## GIVEN INSTRUCTION:
Restate the data word for word and leave the images out.

## DATASET CONTENT:
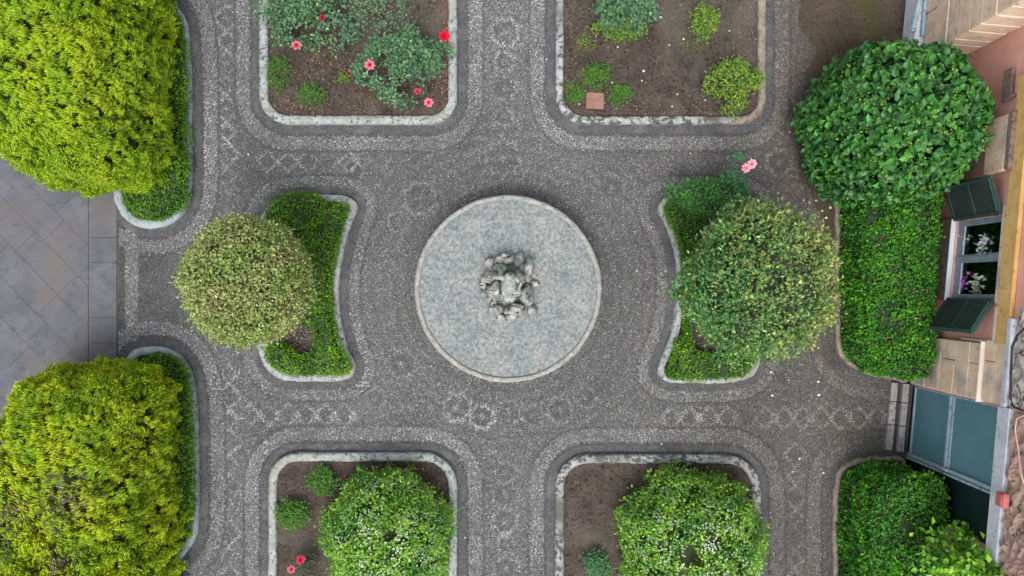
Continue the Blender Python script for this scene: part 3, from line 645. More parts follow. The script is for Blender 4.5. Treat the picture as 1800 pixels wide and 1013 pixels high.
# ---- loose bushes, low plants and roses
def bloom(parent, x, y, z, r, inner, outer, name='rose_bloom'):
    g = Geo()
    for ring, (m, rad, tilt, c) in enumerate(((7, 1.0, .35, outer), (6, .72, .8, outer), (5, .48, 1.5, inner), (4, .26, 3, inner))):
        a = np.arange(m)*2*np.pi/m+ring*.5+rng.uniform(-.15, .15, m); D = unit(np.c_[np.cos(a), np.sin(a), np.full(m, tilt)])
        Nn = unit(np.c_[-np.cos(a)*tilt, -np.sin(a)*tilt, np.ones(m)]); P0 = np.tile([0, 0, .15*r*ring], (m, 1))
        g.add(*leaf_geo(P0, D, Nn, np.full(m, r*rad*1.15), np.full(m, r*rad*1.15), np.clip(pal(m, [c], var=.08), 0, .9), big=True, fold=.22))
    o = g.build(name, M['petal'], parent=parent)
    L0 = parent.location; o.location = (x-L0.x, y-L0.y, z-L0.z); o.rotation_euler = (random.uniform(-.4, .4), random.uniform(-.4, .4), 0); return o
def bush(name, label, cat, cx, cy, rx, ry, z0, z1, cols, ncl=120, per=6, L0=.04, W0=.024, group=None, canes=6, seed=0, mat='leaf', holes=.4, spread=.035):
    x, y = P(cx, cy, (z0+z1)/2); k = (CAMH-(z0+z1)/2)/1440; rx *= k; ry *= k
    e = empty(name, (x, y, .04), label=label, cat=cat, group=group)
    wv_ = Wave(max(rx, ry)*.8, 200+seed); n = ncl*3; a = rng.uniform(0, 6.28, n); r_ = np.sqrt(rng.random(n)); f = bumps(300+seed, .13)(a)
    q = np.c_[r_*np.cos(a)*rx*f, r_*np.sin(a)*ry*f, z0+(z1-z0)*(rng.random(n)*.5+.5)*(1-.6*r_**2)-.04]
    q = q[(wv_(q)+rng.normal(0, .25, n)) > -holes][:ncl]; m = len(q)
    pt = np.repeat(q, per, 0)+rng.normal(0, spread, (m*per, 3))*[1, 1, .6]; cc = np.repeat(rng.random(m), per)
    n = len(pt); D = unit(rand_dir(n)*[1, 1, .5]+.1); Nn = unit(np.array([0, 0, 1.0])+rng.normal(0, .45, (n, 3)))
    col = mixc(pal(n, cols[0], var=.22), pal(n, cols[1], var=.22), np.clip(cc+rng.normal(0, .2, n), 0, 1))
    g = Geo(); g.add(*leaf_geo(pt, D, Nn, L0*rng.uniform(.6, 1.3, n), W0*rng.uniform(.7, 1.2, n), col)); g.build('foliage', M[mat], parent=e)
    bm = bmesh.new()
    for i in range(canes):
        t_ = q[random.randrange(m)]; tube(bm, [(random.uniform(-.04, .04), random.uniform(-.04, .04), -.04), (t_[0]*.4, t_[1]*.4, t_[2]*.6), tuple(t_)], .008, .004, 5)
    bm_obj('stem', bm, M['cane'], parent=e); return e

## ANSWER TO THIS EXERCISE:
Continue the Blender Python script for this scene: part 3, from line 645. More parts follow. The script is for Blender 4.5. Treat the picture as 1800 pixels wide and 1013 pixels high.
# ---- loose bushes, low plants and roses
def bloom(parent, x, y, z, r, inner, outer, name='rose_bloom'):
    g = Geo()
    for ring, (m, rad, tilt, c) in enumerate(((7, 1.0, .35, outer), (6, .72, .8, outer), (5, .48, 1.5, inner), (4, .26, 3, inner))):
        a = np.arange(m)*2*np.pi/m+ring*.5+rng.uniform(-.15, .15, m); D = unit(np.c_[np.cos(a), np.sin(a), np.full(m, tilt)])
        Nn = unit(np.c_[-np.cos(a)*tilt, -np.sin(a)*tilt, np.ones(m)]); P0 = np.tile([0, 0, .15*r*ring], (m, 1))
        g.add(*leaf_geo(P0, D, Nn, np.full(m, r*rad*1.15), np.full(m, r*rad*1.15), np.clip(pal(m, [c], var=.08), 0, .9), big=True, fold=.22))
    o = g.build(name, M['petal'], parent=parent)
    L0 = parent.location; o.location = (x-L0.x, y-L0.y, z-L0.z); o.rotation_euler = (random.uniform(-.4, .4), random.uniform(-.4, .4), 0); return o
def bush(name, label, cat, cx, cy, rx, ry, z0, z1, cols, ncl=120, per=6, L0=.04, W0=.024, group=None, canes=6, seed=0, mat='leaf', holes=.4, spread=.035):
    x, y = P(cx, cy, (z0+z1)/2); k = (CAMH-(z0+z1)/2)/1440; rx *= k; ry *= k
    e = empty(name, (x, y, .04), label=label, cat=cat, group=group)
    wv_ = Wave(max(rx, ry)*.8, 200+seed); n = ncl*3; a = rng.uniform(0, 6.28, n); r_ = np.sqrt(rng.random(n)); f = bumps(300+seed, .13)(a)
    q = np.c_[r_*np.cos(a)*rx*f, r_*np.sin(a)*ry*f, z0+(z1-z0)*(rng.random(n)*.5+.5)*(1-.6*r_**2)-.04]
    q = q[(wv_(q)+rng.normal(0, .25, n)) > -holes][:ncl]; m = len(q)
    pt = np.repeat(q, per, 0)+rng.normal(0, spread, (m*per, 3))*[1, 1, .6]; cc = np.repeat(rng.random(m), per)
    n = len(pt); D = unit(rand_dir(n)*[1, 1, .5]+.1); Nn = unit(np.array([0, 0, 1.0])+rng.normal(0, .45, (n, 3)))
    col = mixc(pal(n, cols[0], var=.22), pal(n, cols[1], var=.22), np.clip(cc+rng.normal(0, .2, n), 0, 1))
    g = Geo(); g.add(*leaf_geo(pt, D, Nn, L0*rng.uniform(.6, 1.3, n), W0*rng.uniform(.7, 1.2, n), col)); g.build('foliage', M[mat], parent=e)
    bm = bmesh.new()
    for i in range(canes):
        t_ = q[random.randrange(m)]; tube(bm, [(random.uniform(-.04, .04), random.uniform(-.04, .04), -.04), (t_[0]*.4, t_[1]*.4, t_[2]*.6), tuple(t_)], .008, .004, 5)
    bm_obj('stem', bm, M['cane'], parent=e); return e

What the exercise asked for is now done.